Demand does not end abruptly on the half hour:
Ask a competing vendor how they treat long calls…
Answer: Well there is not much we can do but attribute the entire call to a single planning interval. You have to. It’s the only thing we know how to do.
Ask a competing vendor how they plan for long service level events like email…
Answer: We treat them like they are phone calls. They have to be dealt with during the same interval that they arrive. That might not be a very good fit with your three hour or three day service levels but hey, those are the limitations of interval based planning.
Ask a competing vendor how they plan for chat…
Answer: Easy, we take the number of chats, assume they arrived evenly and divide by the number of chats that agents can handle at a time. If the chats last beyond an interval boundary then we just pretend it is over. What could go wrong? Besides, it’s the best we can do.
Ask a competing vendor if their service level calculations include carry-over effects.

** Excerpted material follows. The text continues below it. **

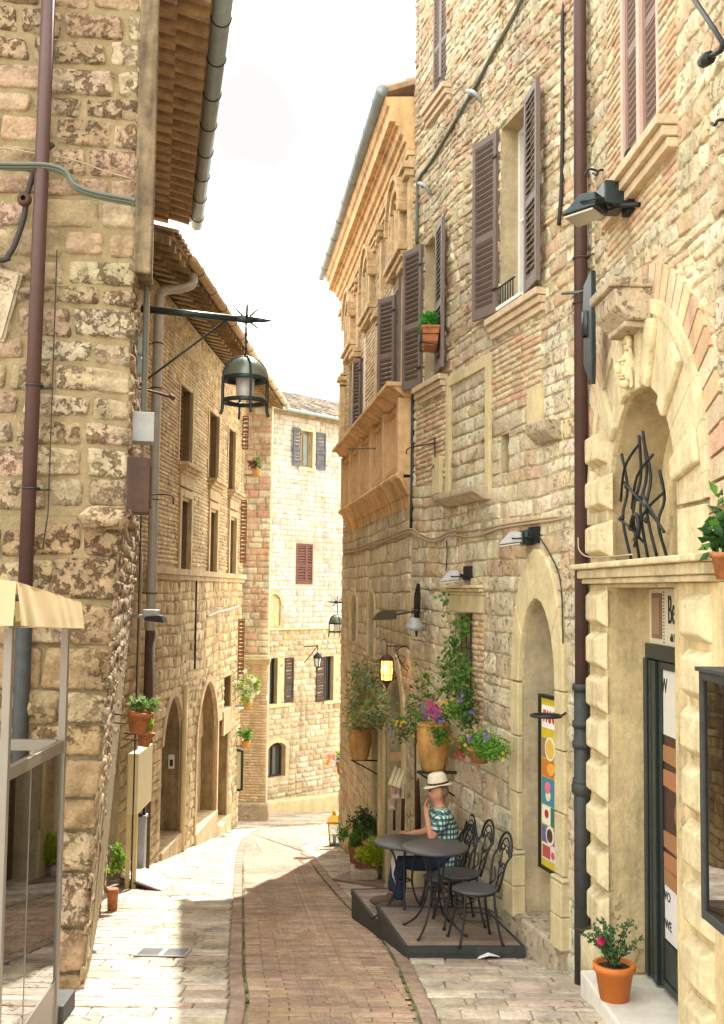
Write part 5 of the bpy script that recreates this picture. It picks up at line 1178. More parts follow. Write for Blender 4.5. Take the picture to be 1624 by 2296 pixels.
# eyes, mouth, ear shapes sit on the face
CHK = mat('green_check_cloth', (.5, .5, .5), .85); t = CHK.node_tree; N = t.nodes; Lk = t.links
g = N.new('ShaderNodeTexCoord'); sp = N.new('ShaderNodeSeparateXYZ'); Lk.new(g.outputs['Object'], sp.inputs[0])
def stripe(src, fq, ph=0):
    a = N.new('ShaderNodeMath'); a.operation = 'MULTIPLY_ADD'; a.inputs[1].default_value = fq; a.inputs[2].default_value = ph; Lk.new(src, a.inputs[0])
    b = N.new('ShaderNodeMath'); b.operation = 'FRACT'; Lk.new(a.outputs[0], b.inputs[0]); c = N.new('ShaderNodeMath'); c.operation = 'GREATER_THAN'; c.inputs[1].default_value = .5; Lk.new(b.outputs[0], c.inputs[0]); return c.outputs[0]
ad = N.new('ShaderNodeMath'); ad.operation = 'ADD'; Lk.new(sp.outputs[0], ad.inputs[0]); Lk.new(sp.outputs[1], ad.inputs[1])
s1_ = stripe(ad.outputs[0], 22); s2_ = stripe(sp.outputs[2], 20); m1 = N.new('ShaderNodeMix'); m1.data_type = 'RGBA'; m1.inputs[6].default_value = (.60, .64, .58, 1); m1.inputs[7].default_value = (.02, .27, .12, 1); Lk.new(s1_, m1.inputs[0])
m2 = N.new('ShaderNodeMix'); m2.data_type = 'RGBA'; m2.inputs[7].default_value = (.03, .03, .11, 1); Lk.new(m1.outputs[2], m2.inputs[6])
mm = N.new('ShaderNodeMath'); mm.operation = 'MULTIPLY'; mm.inputs[1].default_value = .85; Lk.new(s2_, mm.inputs[0]); Lk.new(mm.outputs[0], m2.inputs[0]); Lk.new(m2.outputs[2], N['Principled BSDF'].inputs['Base Color'])
def sub_fig(names_nodes, name, mt, grow):
    pass
sv = [(.03, 0, .40), (.025, 0, .56), (.02, 0, .70), (-.005, 0, .86), (-.01, 0, .985), (-.025, 0, 1.04)]; sr = [(.19, .17), (.18, .17), (.165, .17), (.16, .185), (.11, .145), (.066, .066)]; se = [(i, i+1) for i in range(5)]
for s, el in ((-1, (-.075, -.19, .81)), (1, (-.10, .20, .81))):
    i = len(sv); sv += [(-.01, s*.17, .975), tuple(Vector((-.01, s*.17, .975)).lerp(Vector(el), .5)), el]; sr += [.085, .082, .080]; se += [(4, i), (i, i+1), (i+1, i+2)]
skin('shirt', sv, se, sr, CHK, man, 2, SC)
JN = mat('dark_blue_denim', (.022, .032, .065), .85, var=.25, vscale=12, bump=.3, bscale=150)
jv = [(.02, 0, .52), (.02, 0, .60)]; jr = [(.165, .17), (.14, .15)]; je = [(0, 1)]
for s, kn, an in ((-1, (-.43, -.09, .50), (-.44, -.10, .12)), (1, (-.42, .12, .58), (-.50, .06, .15))):
    i = len(jv); jv += [(-.04, s*.09, .52), tuple(Vector((-.04, s*.09, .52)).lerp(Vector(kn), .5)), kn, tuple(Vector(kn).lerp(Vector(an), .5)), an]; jr += [.115, .10, .085, .076, .068]; je += [(0, i), (i, i+1), (i+1, i+2), (i+2, i+3), (i+3, i+4)]
skin('jeans', jv, je, jr, JN, man, 2, SC)
SH = mat('brown_suede', (.10, .07, .045), .8, var=.15)
for an in ((-.44, -.10), (-.50, .06)):
    m = MB(); hh = 0 if an[1] < 0 else .02
    m.ball((an[0]-.09, an[1]-.005, .055+hh), (.15, .062, .055), 14); m.ball((an[0]+.0, an[1], .085+hh), (.075, .06, .065), 12)
    m.v = [(x*SC, y*SC, z*SC) for x, y, z in m.v]; _pl(m, 'shoe', SH, man)
HT = mat('cream_straw', (.72, .63, .46), .8, var=.08, vscale=40, bump=.4, bscale=160)
m = MB(); n_ = 28
hc = Vector((-.045, 0, 1.275)); tilt = Matrix.Rotation(radians(-9), 3, 'Y')
prof = [(.001, .118), (.05, .120), (.078, .112), (.092, .09), (.102, .03), (.106, .0), (.150, -.006), (.152, -.014), (.10, -.010)]
vs_ = []
for r_, z_ in prof:
    for k in range(n_):
        a = 2*pi*k/n_; v = Vector((r_*cos(a)*1.02, r_*sin(a)*.88, z_*.95))
        if r_ > .12: v.z += -.022*(-cos(a)) *(1 if cos(a) < 0 else -.6) - .0; v.z += .012*abs(sin(a))
        if z_ > .1: v.z -= .018*max(0, 1-abs(sin(a))*3)
        vs_.append(hc+tilt @ v)
m.add(vs_, [(i*n_+k, i*n_+(k+1) % n_, (i+1)*n_+(k+1) % n_, (i+1)*n_+k) for i in range(len(prof)-1) for k in range(n_)], True); m.v = [(x*SC, y*SC, z*SC) for x, y, z in m.v]
hat = _pl(m, 'hat', HT, man)
m = MB(); m.tube([(hc+tilt @ Vector((.107*cos(k*pi/14)*1.02, .107*sin(k*pi/14)*.88, .010)))*SC for k in range(28)], .007, 6, closed=True, flat=1.6); _pl(m, 'hat_band', M_['wood_dark'], man)
m = MB()
for s in (-1, 1): m.ball(Vector((-.128, s*.032, 1.205))*SC, .009, 8)
_pl(m, 'eyes', M_['iron'], man)
m = MB(); m.ball(Vector((-.005, 0, 1.20))*SC, (.078*SC, .070*SC, .07*SC), 14); _pl(m, 'hair', mat('cropped_grey_brown_hair', (.20, .13, .09), .9), man)
m = MB(); m.tube([Vector((-.13, -.03, 1.135))*SC, Vector((-.138, 0, 1.138))*SC, Vector((-.13, .03, 1.135))*SC], .006, 6); _pl(m, 'lips', mat('lips', (.40, .14, .10), .5), man)
m = MB(); Q = [(-.30, -.16, .575), (-.10, -.17, .60), (-.12, .05, .62), (-.33, .06, .64), (-.47, -.03, .60), (-.49, -.16, .40)]
m.add([Vector(q)*SC+man.location for q in ((-.20, -.17, .59), (-.46, -.17, .585), (-.50, -.165, .40), (-.47, -.16, .30), (-.20, -.02, .62), (-.46, -.02, .66), (-.515, -.02, .50), (-.50, -.04, .34))], [(0, 1, 5, 4), (1, 2, 6, 5), (2, 3, 7, 6)], True)
cl = single(m, 'folded_cloth', mat('white_blue_cloth', (.62, .60, .58), .9, var=.25, vscale=14), 'white and blue cloth lying over the knee of the seated man', 'cloth'); s_ = cl.modifiers.new('s', 'SOLIDIFY'); s_.thickness = .008; cl.location = (0, 0, .0)
# ---- planters and pots near the palace door
def potted(loc, r, h, label, cols, n, lr, ls, potmat='terracotta', name='potted_plant', shell=.2, fl=None, stems=6, group=None, up=.6, cat='potted plant'):
    t = thing(name, loc, label, cat, group); m = pot_mesh(r, h); _pl(m, 'pot', M_[potmat], t)
    m = MB(); m.lathe((0, 0, h*.86), [(.001, .01), (r*.86, 0)], 16); _pl(m, 'soil', M_['soil'], t)
    q = random.Random(int(loc[0]*977+loc[1]*31)+n); m = MB()
    for k in range(stems): m.tube(smooth_pts([(0, 0, h*.8), (q.gauss(0, r*.4), q.gauss(0, r*.4), h+lr[2]*.5), (q.gauss(0, lr[0]*.5), q.gauss(0, lr[1]*.5), h+lr[2]*q.uniform(.9, 1.6))], 3), .004, 5)
    _pl(m, 'stems', M_['wood_tan'], t); m = MB()
    for k in range(7):
        o = Vector((q.gauss(0, lr[0]*.45), q.gauss(0, lr[1]*.45), h+lr[2]*up+q.gauss(0, lr[2]*.3))); leaves(m, o, (lr[0]*.55, lr[1]*.55, lr[2]*.5), n//7, ls, cols, shell, rnd=q)
    _pl(m, 'foliage', M_['leaf'], t)
    if fl:
        m = MB()
        for (c, k_, s_, off, sp_) in fl:
            for _ in range(k_):
                d = Vector((q.gauss(0, 1), q.gauss(0, 1), q.gauss(0, .8))); d.normalize(); flower(m, Vector(off)+Vector((0, 0, h+lr[2]*up))+Vector((d.x*sp_[0], d.y*sp_[1], d.z*sp_[2])), s_*q.uniform(.7, 1.2), q, c)
        _pl(m, 'flowers', M_['petal'], t)
    return t
# big pot with rose by the shop door
p = hitz(1378, 2240, -2.62)
t = thing('rose_pot', (p.x, p.y, -2.62), 'orange plastic pot with a spindly rose and one magenta bloom on the marble step', 'potted plant')
m = pot_mesh(.125, .225, .022, .74); _pl(m, 'pot', M_['plasticpot'], t); m = MB(); m.lathe((0, 0, .198), [(.001, .012), (.11, 0)], 16); _pl(m, 'soil', M_['soil'], t)
q = random.Random(5); ms = MB(); ml = MB()
for k in range(16):
    a = q.uniform(0, 2*pi); ex = q.uniform(.05, .20); hz_ = q.uniform(.30, .50); P = smooth_pts([(q.gauss(0, .02), q.gauss(0, .02), .19), (ex*.45*cos(a), ex*.45*sin(a), .19+(hz_-.19)*.6), (ex*cos(a), ex*sin(a), hz_)], 4); ms.tube(P, .0028, 5)
    for v in P[3:]:
        for _ in range(5): leaf(ml, v+Vector((q.gauss(0, .015), q.gauss(0, .015), q.gauss(0, .012))), .034*q.uniform(.7, 1.2), q, q.choice([(.05, .11, .03), (.08, .15, .05), (.10, .19, .07)]), 0, .7)
_pl(ms, 'stems', M_['iron_green'], t); _pl(ml, 'foliage', M_['leaf'], t); m = MB()
for k in range(14): flower(m, Vector((-.10+q.gauss(0, .006), -.07+q.gauss(0, .006), .385+q.gauss(0, .006))), .034, q, (.62, .01, .12))
_pl(m, 'bloom', M_['petal'], t)
potted(tuple(hitz(822, 1938, gz(15.4)+.35)[:2])+(gz(15)+.30,), .11, .22, 'fine feathery green plant in a terracotta pot against the corner wall', GRB, 900, (.20, .20, .22), .05) if False else None
p = Vector((-.02, 15.5, 0)); potted((p.x, p.y, gz(p.y)+.12), .12, .24, 'terracotta pot of upright feathery green plant by the palace corner', GRB, 1300, (.17, .17, .26), .05)
p = Vector((.10, 15.0, 0)); potted((p.x, p.y, gz(p.y)+.15), .11, .18, 'dark bushy plant in a small pot between the feathery plant and the yellow one', GRD, 900, (.20, .18, .30), .05, up=1.2)
p = Vector((.10, 14.3, 0)); st = MB(); st.box(XYZ, p.x-.20, p.x+.17, p.y-.14, p.y+.2, gz(p.y)-.1, gz(p.y)+.18); single(st, 'stone_block', M_['grey_stone'], 'rough stone block under the trough of yellow-green plant', 'stone', bevel=.05)
t = thing('planter_trough', (p.x+.02, p.y, gz(p.y)+.185), 'terracotta trough overflowing with bright yellow-green plant beside the deck', 'planter')
m = MB(); m.hexa([Vector(v) for v in ((-.15, -.08, 0), (.12, -.08, 0), (.12, .08, 0), (-.15, .08, 0), (-.17, -.10, .10), (.14, -.10, .10), (.14, .10, .10), (-.17, .10, .10))]); m.box(XYZ, -.18, .15, -.11, .11, .10, .12); _pl(m, 'trough', mat('dull_brown_trough', (.22, .09, .045), .8, var=.2), t)
m = MB(); q = random.Random(9)
for (x, z) in ((.05, .20), (.15, .24), (-.04, .18), (.2, .14), (.1, .30), (.22, .28), (.12, .10)): leaves(m, (x, -.08+q.gauss(0, .03), z), (.14, .13, .12), 480, .035, [(.36, .45, .02), (.45, .52, .03), (.28, .38, .02)], .4, rnd=q)
_pl(m, 'foliage', M_['leaf'], t)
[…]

Answer: Of course not. If you lower your service levels for 9:00 to 9:30 then all the customers who can’t be serviced until later in the day will just fall off the radar. What else could we do? Besides, under-serving your customer base is a great way to reduce labor costs and pay for your WFM software.
Advantage HD WFM™: Cross-interval planning and service levels
HD WFM™ understands all carry-over effects including:
- Long calls, chats and emails that span any number of minutes or hours
- Long service levels that last from many minutes to many days
- The exact carryover effects of lowering a service level for any planning interval.
This is a radically new and more effective form of planning. HD WFM™ connects call centers with the realities that competing solutions can only discard or conceal.